The point is, we, including God, like this idea of others reflecting back to us who we are. God’s purpose for us is to look and act more and more like his son. And we still celebrate when a mannerism of our children, or a physical characteristic, represents someone we love. Especially if that someone is us.

I think this is why we like beautiful people. On TV, in magazines, at church. We gravitate towards beautiful people and that’s a fact. Jessica Simpson has almost 500,000 people following her on Twitter. Do you think it’s because they’re awaiting some profound comment about the world’s events? She’s beautiful, so we pay attention.
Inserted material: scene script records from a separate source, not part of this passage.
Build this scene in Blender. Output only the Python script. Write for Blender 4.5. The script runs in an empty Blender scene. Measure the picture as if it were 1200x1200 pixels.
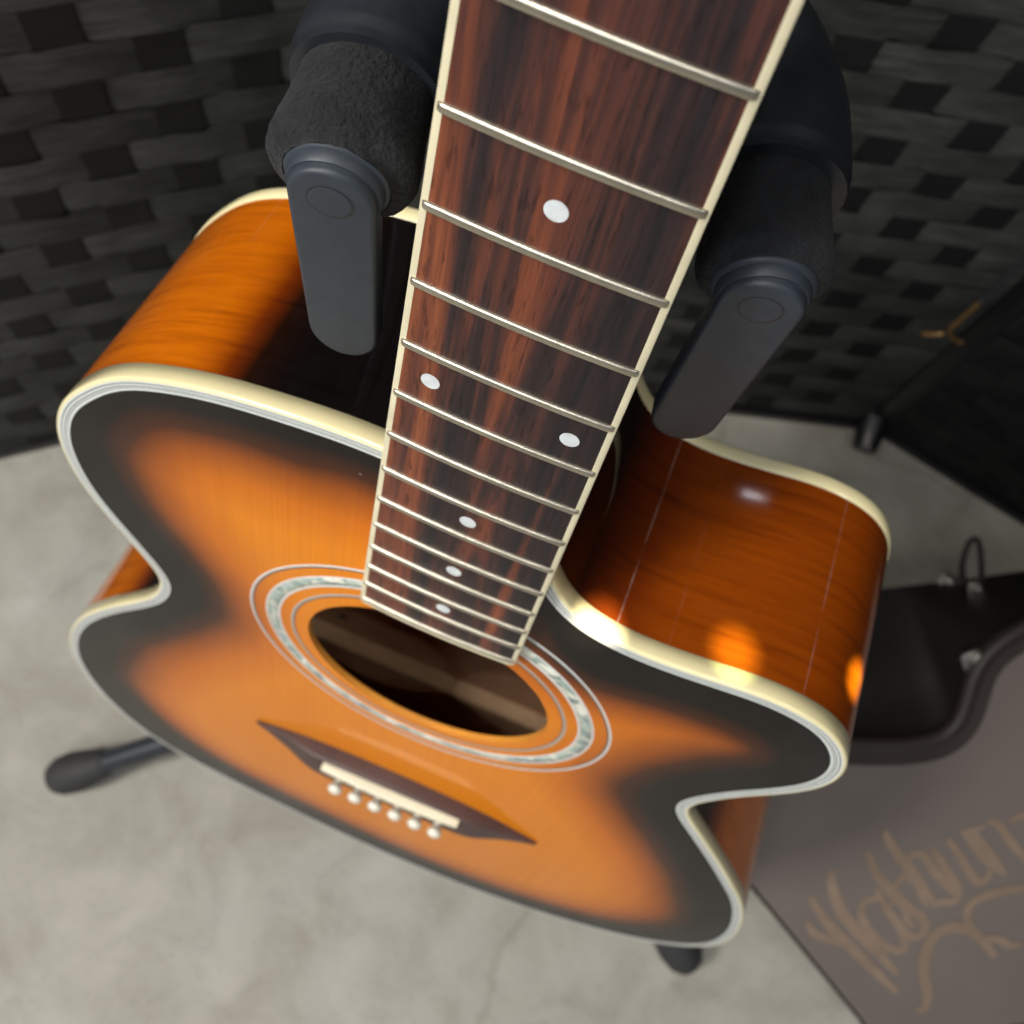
import bpy, bmesh, math, random
import numpy as np
from mathutils import Vector, Matrix
from mathutils.geometry import delaunay_2d_cdt
random.seed(4); rng = np.random.default_rng(4)
scene = bpy.context.scene
COL = scene.collection

# ------------------------------------------------------------------ frames
# guitar frame: x across the neck, y along the neck towards the head, z out of the front (millimetres, origin under the saddle)
M = np.array([[0.99984609, -0.01711716, -0.00384772], [0.0, 0.2193147, -0.97565417], [0.01754429, 0.975504, 0.21928095]])
OFF = np.array([0.0, 0.0, 384.189])
RC = np.array([[0.91982741, 0.17540088, -0.35093028], [-0.39046386, 0.49627376, -0.77540333], [0.03815106, 0.85026283, 0.52497391]])
CW = np.array([11.5797, -24.585, 930.0])
def g2w(q): return np.atleast_2d(np.asarray(q, float)) @ M.T + OFF      # mm -> mm

# ------------------------------------------------------------------ camera
cd = bpy.data.cameras.new('camera'); cam = bpy.data.objects.new('camera', cd); COL.objects.link(cam)
cd.sensor_width = 36; cd.lens = 36.0; cd.clip_start = 0.01; cd.clip_end = 100
R3 = M @ RC.T
mw = Matrix.Identity(4)
for i in range(3):
    for j in range(3): mw[i][j] = R3[i, j]
    mw[i][3] = CW[i] / 1000
cam.matrix_world = mw
cd.dof.use_dof = True; cd.dof.focus_distance = 0.225; cd.dof.aperture_fstop = 17.0; cd.dof.aperture_blades = 0
scene.camera = cam

# ------------------------------------------------------------------ light
w = bpy.data.worlds.new("World"); scene.world = w; w.use_nodes = True
bg = w.node_tree.nodes['Background']; bg.inputs[0].default_value = (0.86, 0.93, 1.0, 1); bg.inputs[1].default_value = 0.23
def lamp(name, kind, loc, target, power, color, size=0.5, size_y=None, **k):
    l = bpy.data.lights.new(name, kind); l.energy = power; l.color = color
    if kind == 'AREA':
        l.size = size
        if size_y: l.shape = 'RECTANGLE'; l.size_y = size_y
    else: l.shadow_soft_size = size
    for a, b in k.items(): setattr(l, a, b)
    o = bpy.data.objects.new(name, l); COL.objects.link(o); o.location = loc
    d = Vector(target) - Vector(loc); o.rotation_euler = d.to_track_quat('-Z', 'Y').to_euler()
    return o
lamp('ceiling_panel', 'AREA', (-1.27, -1.08, 2.05), (0, 0.1, 0.4), 44, (1.0, 0.96, 0.90), 0.5, 0.5)
lamp('ceiling_downlight', 'AREA', (-0.55, -0.40, 2.6), (0, 0.1, 0.4), 13, (1.0, 0.95, 0.88), 0.3, 0.3)
lamp('ceiling_lamp', 'AREA', (0.95, -0.38, 2.5), (0, 0.1, 0.4), 3.5, (1.0, 0.95, 0.88), 0.3, 0.3)
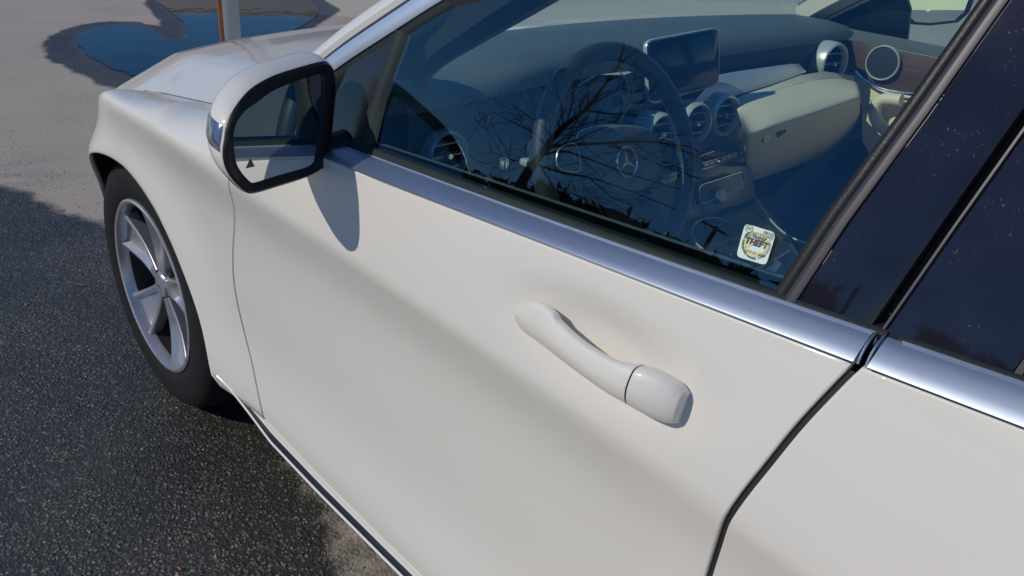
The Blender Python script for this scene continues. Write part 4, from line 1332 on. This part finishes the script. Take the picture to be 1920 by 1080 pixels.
# centre console face: sloping brown panel
def cpl(pts, off=0.0):
    n_ = np.array([1, 0, -.42]); n_ /= np.linalg.norm(n_); p0 = np.array([-.925, 0, .80]) - n_ * off
    return [onplane(u, v, p0, n_) for u, v in pts]
con = empty('centre_console'); con.parent = car
prism('console_panel', cpl([(1210, 262), (1300, 210), (1340, 185), (1372, 178), (1388, 200), (1398, 250), (1405, 300), (1420, 372), (1330, 402), (1250, 425), (1215, 350)], -.012), .03, 'console_brown', con, bevel=.004)
def rrect(p, r=0.25, n=4):
    """round the corners of a quad given in pixels"""
    P = [np.array(q, float) for q in p]; out = []
    for i in range(4):
        a0, b0, c0 = P[i - 1], P[i], P[(i + 1) % 4]
        d = min(np.linalg.norm(a0 - b0), np.linalg.norm(c0 - b0)) * r
        p1 = b0 + (a0 - b0) / np.linalg.norm(a0 - b0) * d; p2 = b0 + (c0 - b0) / np.linalg.norm(c0 - b0) * d
        for k in range(n + 1):
            t = k / n; out.append((1 - t) ** 2 * p1 + 2 * t * (1 - t) * b0 + t * t * p2)
    return out
def ring_frame(name, quad, off, r, mat, parent, fill=None, fillname='panel_inlay'):
    pp = rrect(quad); P = cpl([tuple(q) for q in pp], off)
    tube(name, P, r, mat, parent, n=8, closed=True)
    if fill: prism(fillname, cpl([tuple(q) for q in pp], off - .001), .003, fill, parent)
ring_frame('climate_frame', [(1312, 292), (1384, 268), (1390, 291), (1316, 318)], .004, .0013, 'chrome', con, 'dash_dark', 'climate_panel')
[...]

We use others as our mirrors.

If I can look around me and see there are successful, smart, attractive and talented people (and there are—I love you all!), then I can deduce the same about myself. It’s an unspoken rule of this world. Have you ever noticed how people marry in the same league? Or, when they don’t, we notice? Think about high school. And all of those cliques. There were unspoken (sadly, sometimes spoken) rules about who did and did not belong.

Because those mirrors are important. They have to stay in tact for the security of all.

While that’s all normal for the world, there’s a new normal for the Christ-follower. Our mirror, our answer to who we are, should be Jesus. When I stand before Jesus, he answers all of those questions—Am I beautiful? Am I valued? Do I have something to offer? What is my worth? He affirms me, from the deepest places of my soul, and sets himself as the ultimate Mirror.

With this new standard of comparison, I’m set free. Set free to love, to serve, to spend time with, to minister to, to accept friendship from anyone. The insecurities that came with my deepest questions have been settled.

A long time ago, a man was on a mission from God to choose Israel’s next king from a group of brothers. He gravitated toward the beautiful son, and God spoke loud and clear:

But the LORD said to Samuel, “Do not look at his appearance or at his physical stature, because I have refused him. For the LORD does not see as man sees; for man looks at the outward appearance, but the LORD looks at the heart.


Let’s start comparing ourselves to Jesus. To his image, to his character, to his success, to his beauty. As Jesus becomes our Mirror, we might even hear the Father boast of how much we look like Him.